▶ **Given task**:
Return only the count of lines in which the word "from" appears.

▶ **Data provided**:

- - - -

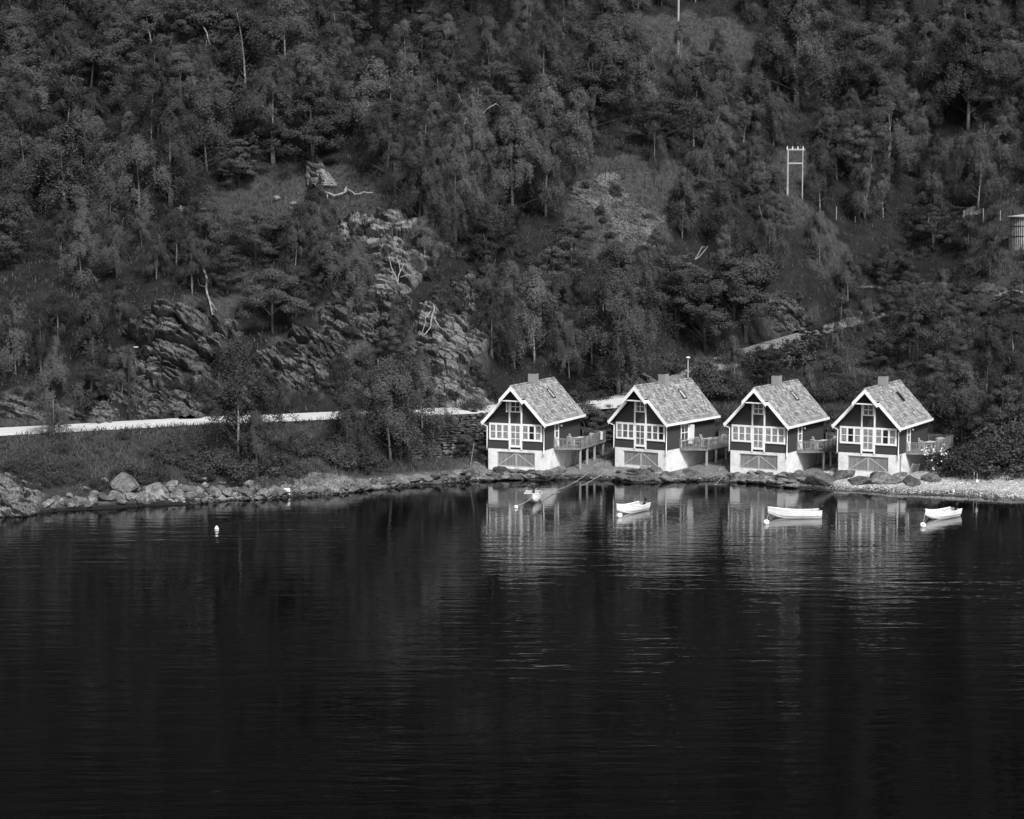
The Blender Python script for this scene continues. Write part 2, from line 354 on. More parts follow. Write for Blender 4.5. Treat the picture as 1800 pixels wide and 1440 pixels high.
nt.links.new(noise_n(nt, pos, 2.2, 6, .7), bm_.inputs['Height']); nt.links.new(bm_.outputs[0], pb.inputs['Normal'])
hill = link('hillside', npmesh('hillside', V, np.stack([q, q+1, q+1+nx, q+nx], 1), TM, True)); tag(hill, kind='structure')
ppx, ppy = proj(V[:,0], V[:,1], V[:,2])
grassm = np.clip(is_open(ppx, ppy, 1.05)*1.0+(V[:,2] < 6)*.75, 0, 1)
edge = .25*fbm(V[:,0]/2, V[:,1]/2, 0, 3, 31)
beachm = (1-sstep(V[:,2]+edge, 1.3, 1.75))*sstep(ppx, 770, 870)*(1-sstep(V[:,1], 214, 219))
beachm = beachm*(.45+.55*sstep(ppx, 1430, 1500)); beachm = np.maximum(beachm, .22*(1-sstep(V[:,2]+edge, .6, 1.1)))
wet = 1-sstep(V[:,2]+edge*.6, .2, .5)
ca = hill.data.color_attributes.new('cover', 'FLOAT_COLOR', 'POINT')
ca.data.foreach_set('color', np.stack([grassm, beachm, wet, np.ones(len(V))], 1).astype(np.float32).ravel())
# water
WM, nt, pb = newmat('fjord_water')
pb.inputs['Base Color'].default_value = (.0012,.0012,.0012,1); pb.inputs['Roughness'].default_value = .025
pb.inputs['IOR'].default_value = 1.333; pb.inputs['Specular IOR Level'].default_value = .5
gm = nt.nodes.new('ShaderNodeNewGeometry'); pos = gm.outputs['Position']
sx = nt.nodes.new('ShaderNodeSeparateXYZ'); nt.links.new(pos, sx.inputs[0])
patch = maprange(nt, noise_n(nt, mapping(nt, pos, (.5,1,1)), .04, 3, .55), .36, .64, .3, 1.3)
swell = noise_n(nt, mapping(nt, pos, (.26,1,1), (0,0,.06)), .7, 3, .55)
rip = noise_n(nt, mapping(nt, pos, (.42,1,1), (0,0,-.1)), 1.9, 3, .6)
fine = noise_n(nt, mapping(nt, pos, (.6,1,1)), 5.0, 2, .5)
open_ = maprange(nt, sx.outputs[1], 188, 150, .12, .95)
hh = mathn(nt, 'MULTIPLY', swell, mathn(nt, 'MULTIPLY', open_, .085))
hh = mathn(nt, 'ADD', hh, mathn(nt, 'MULTIPLY', rip, mathn(nt, 'MULTIPLY', maprange(nt, sx.outputs[1], 200, 172, .45, 1.1), .014)))
hh = mathn(nt, 'ADD', hh, mathn(nt, 'MULTIPLY', fine, .0012))
hh = mathn(nt, 'MULTIPLY', hh, patch)
b = nt.nodes.new('ShaderNodeBump'); b.inputs['Distance'].default_value = 1.0; nt.links.new(hh, b.inputs['Height']); nt.links.new(b.outputs[0], pb.inputs['Normal'])
w = MB(); w.add([(-1500,-900,0),(1500,-900,0),(1500,260,0),(-1500,260,0)], [(0,1,2,3)])
tag(w.build('fjord_water', WM), kind='structure')
def ribbon(name, P, W, mat, dz):
    pts = []
    t = np.linspace(0, len(P)-1, (len(P)-1)*8+1)
    C = np.stack([np.interp(t, np.arange(len(P)), P[:,k]) for k in range(3)], 1)
    for _ in range(6): C[1:-1] = (C[:-2]+2*C[1:-1]+C[2:])/4
    Wd = np.interp(t, np.arange(len(P)), W); T = np.gradient(C[:,:2], axis=0); T /= np.linalg.norm(T, axis=1)[:,None]
    N = np.stack([-T[:,1], T[:,0]], 1); vs = []; cs = np.linspace(-1, 1, 5)
    for k in cs:
        off = (Wd*k+.12*fbm(t*1.7, k*3, 0, 2, 8))[:,None]
        vs.append(np.column_stack([C[:,:2]+N*off, C[:,2]+dz+.05*(1-k*k)]))
    # a skirt folded down at both edges
    lo = vs[0].copy(); lo[:,2] -= .5; hi2 = vs[-1].copy(); hi2[:,2] -= .5; vs = [lo]+vs+[hi2]
    n = len(t); V = np.concatenate(vs); q = []
    for r in range(len(vs)-1):
        for i in range(n-1): q.append((r*n+i, r*n+i+1, (r+1)*n+i+1, (r+1)*n+i))
    return tag(link(name, npmesh(name, V, np.array(q), mat, False)), kind='structure')
ribbon('road', ROAD[:16], ROADW[:16], ROADM, .05)
ribbon('gravel_road', ROAD[15:], ROADW[15:], GRAV, .06)
ribbon('upper_track', TRACK, np.full(len(TRACK), 1.7), GRAV, .05)
# ---------------------------------------------------------------- foliage builders
def quads(C, A, B):
    n = len(C); V = np.empty((n, 4, 3)); V[:,0] = C-A; V[:,1] = C-B; V[:,2] = C+A; V[:,3] = C+B
    return V.reshape(-1, 3), np.arange(4*n).reshape(n, 4)
def leafset(C, size, rg, up=.5, droop=0.0, ratio=.55, O=None):
    n = len(C); N = rg.normal(size=(n, 3))
    if O is None: N[:,2] = np.abs(N[:,2])+up
    else: N = N*.6+O+[0, 0, up]                          # leaves turned outwards from their clump, as on a real crown
    N /= np.linalg.norm(N, axis=1)[:,None]
    T = rg.normal(size=(n, 3)); T[:,2] -= droop; T -= (T*N).sum(1)[:,None]*N; T /= np.linalg.norm(T, axis=1)[:,None]+1e-9
    B = np.cross(N, T); s = size*rg.uniform(.6, 1.35, n)[:,None]
    return quads(C, T*s*.5, B*s*.5*ratio)
def lobes(rg): 
    ph = rg.uniform(0, 6.28, 5); am = rg.uniform(.08, .26, 5)
    return lambda th, t: 1+sum(am[k]*np.cos((k+1)*th+ph[k]+t*(3+2*k)) for k in range(5))
def crown_birch(seed, H=10., Rr=2.75, nb=350, nl=74, start=.17):
    rg = np.random.default_rng(seed); lb = lobes(rg); pts = []; limbs = []; outs = []
    cl = []
    for k in range(max(24, nb//8)):
        t = rg.random()**.85; th = rg.uniform(0, 6.283)
        prof = (1-t)**.62*(.55+.75*min(1, t*3.2)); r = Rr*prof*lb(th, t)*rg.uniform(.45, 1.08)
        cl.append((r*math.cos(th), r*math.sin(th), H*(start+(1-start)*t*.97), t, th))
    for k in range(nb):
        cx_, cy_, z, t, th = cl[rg.integers(len(cl))]
        tip = np.array([cx_, cy_, z])+rg.normal(size=3)*[.5,.5,.42]*(.6+.5*(1-t))*(H/10)**.5; s = rg.random(nl)
        out = np.array([math.cos(th), math.sin(th), 0]); L = rg.uniform(.7, 1.7)*(.6+.6*(1-t))
        P = tip+out*(s*.45*L)[:,None]-np.array([0,0,1])*((s**1.4)*1.25*L)[:,None]+rg.normal(size=(nl,3))*[.17,.17,.13]
        pts.append(P); q_ = P-[cx_*.8, cy_*.8, z-.5]; q_ /= np.linalg.norm(q_, axis=1)[:,None]+1e-6; outs.append(q_*.8+[.8*math.cos(th), .8*math.sin(th), .5*t])
        if k % 12 == 0: limbs.append(tip)
    C = np.concatenate(pts); V, Fc = leafset(C, .15, rg, .3, .8, .58, np.concatenate(outs)); return V, Fc, limbs
def crown_broad(seed, H=8., Rr=2.9, nc=62, nl=330, start=.1, flat=.6, size=.14):
    rg = np.random.default_rng(seed); lb = lobes(rg); pts = []; limbs = []; outs = []
    for k in range(nc):
        u = rg.uniform(-.55, 1); th = rg.uniform(0, 6.283); rr = rg.uniform(.62, 1.0)
        hz = math.sqrt(max(0, 1-u*u)); l = lb(th, u)
        c = np.array([Rr*rr*hz*l*math.cos(th), Rr*rr*hz*l*math.sin(th), H*(start+(1-start)*(.42+.56*u*rr))])
        d = rg.normal(size=(nl, 3)); d /= np.linalg.norm(d, axis=1)[:,None]; d *= rg.uniform(.3, 1, nl)[:,None]
        rc = rg.uniform(.5, .95)*Rr/2.9
        P = c+d*[rc, rc, rc*flat]; P[:,2] -= .15*((P[:,0]-c[0])**2+(P[:,1]-c[1])**2); pts.append(P); q_ = P-c; q_ /= np.linalg.norm(q_, axis=1)[:,None]+1e-6; outs.append(q_*.8+[.7*math.cos(th), .7*math.sin(th), max(0, u)*.5])
        if k % 9 == 0: limbs.append(c)
    C = np.concatenate(pts); V, Fc = leafset(C, size, rg, .4, .1, .62, np.concatenate(outs)); return V, Fc, limbs
def crown_spruce(seed, H=12., Rr=2.2):
    rg = np.random.default_rng(seed); pts = []; z = H*.12; 
    while z < H*.99:
        r = Rr*(1-z/H)**.8+.12; nb = 9
        for k in range(nb):
            th = rg.uniform(0, 6.283); s = rg.random(44); L = r*rg.uniform(.75, 1.1)
            P = np.stack([s*L*math.cos(th), s*L*math.sin(th), z-.35*s*L+.12*(s*L)**2*.5], 1)+rg.normal(size=(44,3))*[.14,.14,.08]
            P[:,2] -= rg.random(44)*.35*s; pts.append(P)
        z += rg.uniform(.28, .5)
    C = np.concatenate(pts); V, Fc = leafset(C, .2, rg, .7, .8, .35); return V, Fc, []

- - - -

▶ **Written answer**:
2